- PROBLEM STATEMENT:
Leave out the pictures and repeat the data exactly.
>> begin
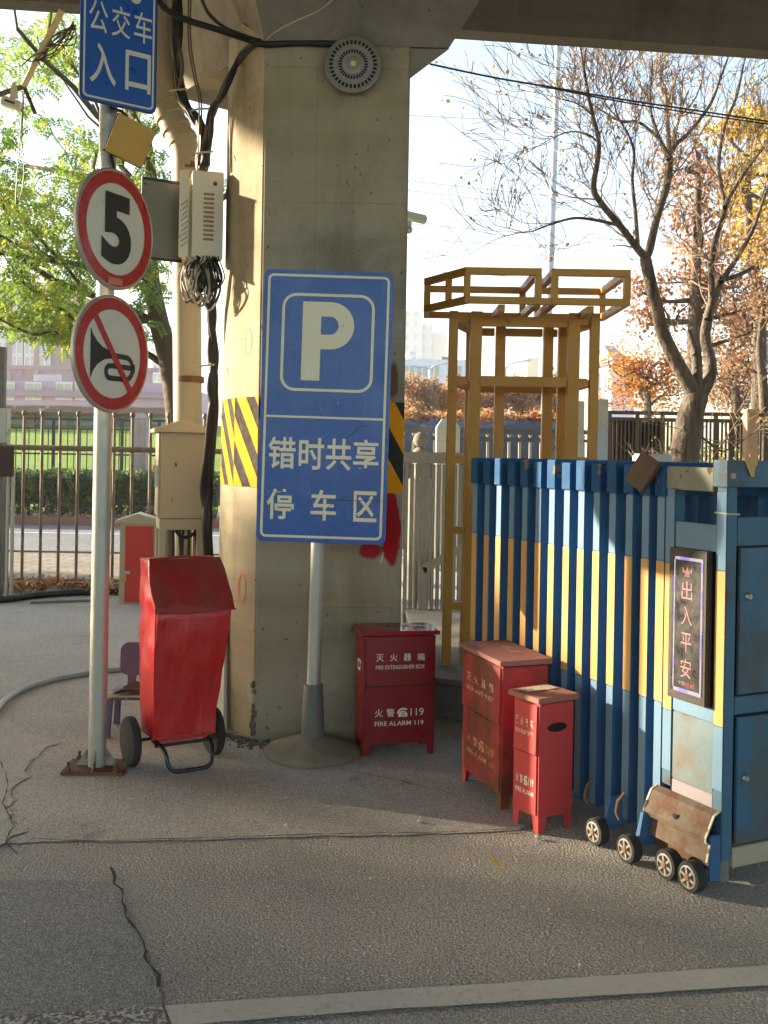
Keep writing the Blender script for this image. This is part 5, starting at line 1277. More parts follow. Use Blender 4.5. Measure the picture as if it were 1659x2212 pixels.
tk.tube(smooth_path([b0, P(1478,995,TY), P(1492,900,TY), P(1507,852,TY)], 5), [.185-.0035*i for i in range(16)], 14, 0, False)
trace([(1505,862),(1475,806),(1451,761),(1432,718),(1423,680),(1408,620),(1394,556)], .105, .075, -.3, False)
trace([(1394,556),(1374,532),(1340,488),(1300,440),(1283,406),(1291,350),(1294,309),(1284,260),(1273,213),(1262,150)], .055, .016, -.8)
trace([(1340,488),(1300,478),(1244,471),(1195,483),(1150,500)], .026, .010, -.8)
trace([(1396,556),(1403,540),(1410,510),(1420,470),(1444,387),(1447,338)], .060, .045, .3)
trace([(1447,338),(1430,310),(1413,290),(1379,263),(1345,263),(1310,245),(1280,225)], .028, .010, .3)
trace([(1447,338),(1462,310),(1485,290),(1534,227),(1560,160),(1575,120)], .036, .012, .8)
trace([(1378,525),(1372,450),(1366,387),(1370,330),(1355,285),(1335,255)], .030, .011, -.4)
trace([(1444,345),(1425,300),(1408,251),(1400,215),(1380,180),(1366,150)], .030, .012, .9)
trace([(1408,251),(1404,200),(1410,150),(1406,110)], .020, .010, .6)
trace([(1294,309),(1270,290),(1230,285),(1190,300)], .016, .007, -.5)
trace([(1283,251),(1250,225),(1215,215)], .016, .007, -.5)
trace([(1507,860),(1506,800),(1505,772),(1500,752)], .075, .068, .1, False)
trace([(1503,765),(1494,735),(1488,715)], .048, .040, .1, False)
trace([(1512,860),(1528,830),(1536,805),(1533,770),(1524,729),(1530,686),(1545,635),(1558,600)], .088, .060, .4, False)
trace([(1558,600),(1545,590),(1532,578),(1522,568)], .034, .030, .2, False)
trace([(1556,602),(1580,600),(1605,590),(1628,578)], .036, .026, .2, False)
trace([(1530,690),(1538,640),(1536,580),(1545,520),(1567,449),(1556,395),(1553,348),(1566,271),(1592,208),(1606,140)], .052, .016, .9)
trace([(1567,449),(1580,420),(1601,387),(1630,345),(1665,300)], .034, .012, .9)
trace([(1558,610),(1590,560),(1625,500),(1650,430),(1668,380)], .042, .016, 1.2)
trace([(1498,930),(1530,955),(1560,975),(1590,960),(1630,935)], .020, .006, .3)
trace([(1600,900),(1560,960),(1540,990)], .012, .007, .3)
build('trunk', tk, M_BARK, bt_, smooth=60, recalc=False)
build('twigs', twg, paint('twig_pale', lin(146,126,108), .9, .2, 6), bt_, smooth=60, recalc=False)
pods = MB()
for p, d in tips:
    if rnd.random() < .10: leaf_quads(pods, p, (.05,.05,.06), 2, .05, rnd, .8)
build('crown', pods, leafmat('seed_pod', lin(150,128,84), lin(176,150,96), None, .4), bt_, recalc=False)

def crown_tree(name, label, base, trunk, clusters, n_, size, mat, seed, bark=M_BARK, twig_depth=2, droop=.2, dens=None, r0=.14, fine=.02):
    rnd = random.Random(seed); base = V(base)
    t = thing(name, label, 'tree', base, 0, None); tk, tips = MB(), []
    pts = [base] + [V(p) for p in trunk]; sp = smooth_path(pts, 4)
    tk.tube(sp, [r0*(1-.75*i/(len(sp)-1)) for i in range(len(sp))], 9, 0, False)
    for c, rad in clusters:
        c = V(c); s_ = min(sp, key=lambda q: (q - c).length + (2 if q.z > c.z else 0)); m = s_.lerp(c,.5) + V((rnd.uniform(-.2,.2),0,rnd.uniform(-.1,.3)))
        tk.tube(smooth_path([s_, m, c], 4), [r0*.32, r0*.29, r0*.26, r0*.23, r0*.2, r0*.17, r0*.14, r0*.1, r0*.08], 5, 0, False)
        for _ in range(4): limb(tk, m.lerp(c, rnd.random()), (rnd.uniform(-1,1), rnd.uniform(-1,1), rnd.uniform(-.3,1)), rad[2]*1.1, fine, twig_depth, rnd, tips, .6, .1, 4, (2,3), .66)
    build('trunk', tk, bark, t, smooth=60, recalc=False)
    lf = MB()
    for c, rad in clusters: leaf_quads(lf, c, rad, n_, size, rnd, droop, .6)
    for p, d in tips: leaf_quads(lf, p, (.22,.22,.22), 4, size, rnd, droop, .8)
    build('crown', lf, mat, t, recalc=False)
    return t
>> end
- COMPLETE OUTPUT:
Keep writing the Blender script for this image. This is part 5, starting at line 1277. More parts follow. Use Blender 4.5. Measure the picture as if it were 1659x2212 pixels.
tk.tube(smooth_path([b0, P(1478,995,TY), P(1492,900,TY), P(1507,852,TY)], 5), [.185-.0035*i for i in range(16)], 14, 0, False)
trace([(1505,862),(1475,806),(1451,761),(1432,718),(1423,680),(1408,620),(1394,556)], .105, .075, -.3, False)
trace([(1394,556),(1374,532),(1340,488),(1300,440),(1283,406),(1291,350),(1294,309),(1284,260),(1273,213),(1262,150)], .055, .016, -.8)
trace([(1340,488),(1300,478),(1244,471),(1195,483),(1150,500)], .026, .010, -.8)
trace([(1396,556),(1403,540),(1410,510),(1420,470),(1444,387),(1447,338)], .060, .045, .3)
trace([(1447,338),(1430,310),(1413,290),(1379,263),(1345,263),(1310,245),(1280,225)], .028, .010, .3)
trace([(1447,338),(1462,310),(1485,290),(1534,227),(1560,160),(1575,120)], .036, .012, .8)
trace([(1378,525),(1372,450),(1366,387),(1370,330),(1355,285),(1335,255)], .030, .011, -.4)
trace([(1444,345),(1425,300),(1408,251),(1400,215),(1380,180),(1366,150)], .030, .012, .9)
trace([(1408,251),(1404,200),(1410,150),(1406,110)], .020, .010, .6)
trace([(1294,309),(1270,290),(1230,285),(1190,300)], .016, .007, -.5)
trace([(1283,251),(1250,225),(1215,215)], .016, .007, -.5)
trace([(1507,860),(1506,800),(1505,772),(1500,752)], .075, .068, .1, False)
trace([(1503,765),(1494,735),(1488,715)], .048, .040, .1, False)
trace([(1512,860),(1528,830),(1536,805),(1533,770),(1524,729),(1530,686),(1545,635),(1558,600)], .088, .060, .4, False)
trace([(1558,600),(1545,590),(1532,578),(1522,568)], .034, .030, .2, False)
trace([(1556,602),(1580,600),(1605,590),(1628,578)], .036, .026, .2, False)
trace([(1530,690),(1538,640),(1536,580),(1545,520),(1567,449),(1556,395),(1553,348),(1566,271),(1592,208),(1606,140)], .052, .016, .9)
trace([(1567,449),(1580,420),(1601,387),(1630,345),(1665,300)], .034, .012, .9)
trace([(1558,610),(1590,560),(1625,500),(1650,430),(1668,380)], .042, .016, 1.2)
trace([(1498,930),(1530,955),(1560,975),(1590,960),(1630,935)], .020, .006, .3)
trace([(1600,900),(1560,960),(1540,990)], .012, .007, .3)
build('trunk', tk, M_BARK, bt_, smooth=60, recalc=False)
build('twigs', twg, paint('twig_pale', lin(146,126,108), .9, .2, 6), bt_, smooth=60, recalc=False)
pods = MB()
for p, d in tips:
    if rnd.random() < .10: leaf_quads(pods, p, (.05,.05,.06), 2, .05, rnd, .8)
build('crown', pods, leafmat('seed_pod', lin(150,128,84), lin(176,150,96), None, .4), bt_, recalc=False)

def crown_tree(name, label, base, trunk, clusters, n_, size, mat, seed, bark=M_BARK, twig_depth=2, droop=.2, dens=None, r0=.14, fine=.02):
    rnd = random.Random(seed); base = V(base)
    t = thing(name, label, 'tree', base, 0, None); tk, tips = MB(), []
    pts = [base] + [V(p) for p in trunk]; sp = smooth_path(pts, 4)
    tk.tube(sp, [r0*(1-.75*i/(len(sp)-1)) for i in range(len(sp))], 9, 0, False)
    for c, rad in clusters:
        c = V(c); s_ = min(sp, key=lambda q: (q - c).length + (2 if q.z > c.z else 0)); m = s_.lerp(c,.5) + V((rnd.uniform(-.2,.2),0,rnd.uniform(-.1,.3)))
        tk.tube(smooth_path([s_, m, c], 4), [r0*.32, r0*.29, r0*.26, r0*.23, r0*.2, r0*.17, r0*.14, r0*.1, r0*.08], 5, 0, False)
        for _ in range(4): limb(tk, m.lerp(c, rnd.random()), (rnd.uniform(-1,1), rnd.uniform(-1,1), rnd.uniform(-.3,1)), rad[2]*1.1, fine, twig_depth, rnd, tips, .6, .1, 4, (2,3), .66)
    build('trunk', tk, bark, t, smooth=60, recalc=False)
    lf = MB()
    for c, rad in clusters: leaf_quads(lf, c, rad, n_, size, rnd, droop, .6)
    for p, d in tips: leaf_quads(lf, p, (.22,.22,.22), 4, size, rnd, droop, .8)
    build('crown', lf, mat, t, recalc=False)
    return t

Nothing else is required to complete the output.